Bean stood in the bathroom a minute while we waited outside the door. I apologized to the deli woman again, and thanked her for the use of the garbage can. Nothing like having a woman you don’t know demand your garbage can. Then watching a little girl make heave motions, while you’re trying to work.

“I think I’m okay,” I heard from the bathroom.

“You sure, honey? Think you can make it through the store?”

“Yeah. Hey Mom, can we pick out the movie?”

“After we grab what we need.”

And with that we were practically running through the aisles grabbing 7UP, Gingerale, Jell-O of all flavors, milk, bread and saltine crackers. (Yes, of all things, I forgot chicken noodle soup!)

“Okay, pick a movie. No fighting.”

I hated the thought of them touching anything knowing they were both sick, but what would we do when we got home? We needed to get a few movies. Wreck-It Ralph, Epic and The Guardians made their way to the checkout lane with us.

A slender woman with dark hair smiled as she scanned each of our items. The kids stood next to me, both of them pale white, looking at cookies, candy and pens on the counter.

“Hey Mom, can we . . .”


And that was that.

Just as our final items were being scanned, the woman from the deli appeared. “Well, you’re looking better, honey.
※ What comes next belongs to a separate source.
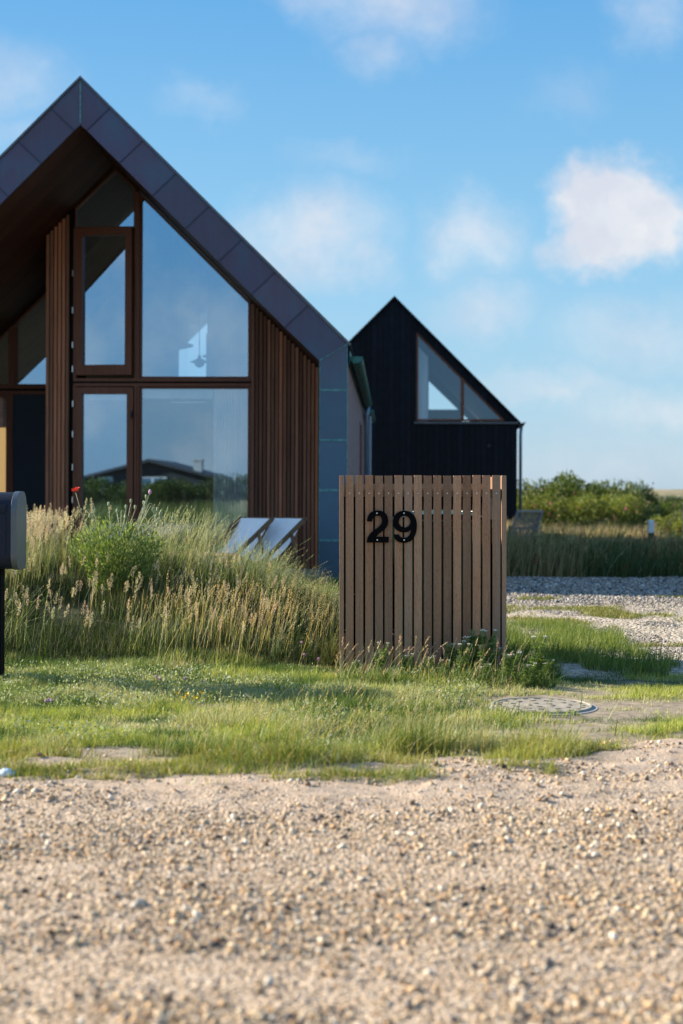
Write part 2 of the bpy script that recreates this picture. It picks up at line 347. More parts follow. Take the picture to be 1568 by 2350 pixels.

Are you feeling better?”


“I hope you get all better soon,” she smiled.

Smiling back I thanked her again. And I said to the cashier, “What do you do when you have two sick kids and nothing you need at home?”

Understanding, she nodded her head assuring, “You go to the grocery store.”

I knew that, but it was nice to hear her say it. It was nice to be okay with the fact that sickness happens and you do what you have to do to deal with it. And it was nice to feel like the cashier and the woman in the deli, people I don’t know, cared that my children were okay, and they both were wishing us well.

The boy bagging groceries insisted on carrying the bags for me, so I let him. I held my children’s hands, wishing the cashier and the woman from the deli a good weekend. And the kind boy too, after he loaded my bags of groceries for me into my truck.

The kids and I climbed in, sat down, and clicked our seat belts into place. Everyone feeling like they could make it the few blocks home, we drove out of the grocery store parking lot with a smile. Sick, we left happy because strangers took a moment to show they care.

So, this evening the kids and I plan to create some special thank you cards for the woman in the deli and the lady at the cash register and the boy who bagged and carried our groceries. On an average day they certainly would have made a great difference, but on a day when I had my hands full with two sick babies . . . their willingness to help and provide a smile meant even more.

Cheers to the people at the grocery store who, average day or not, keep us coming back because they share their smiles, their kindness, and their willingness to always help.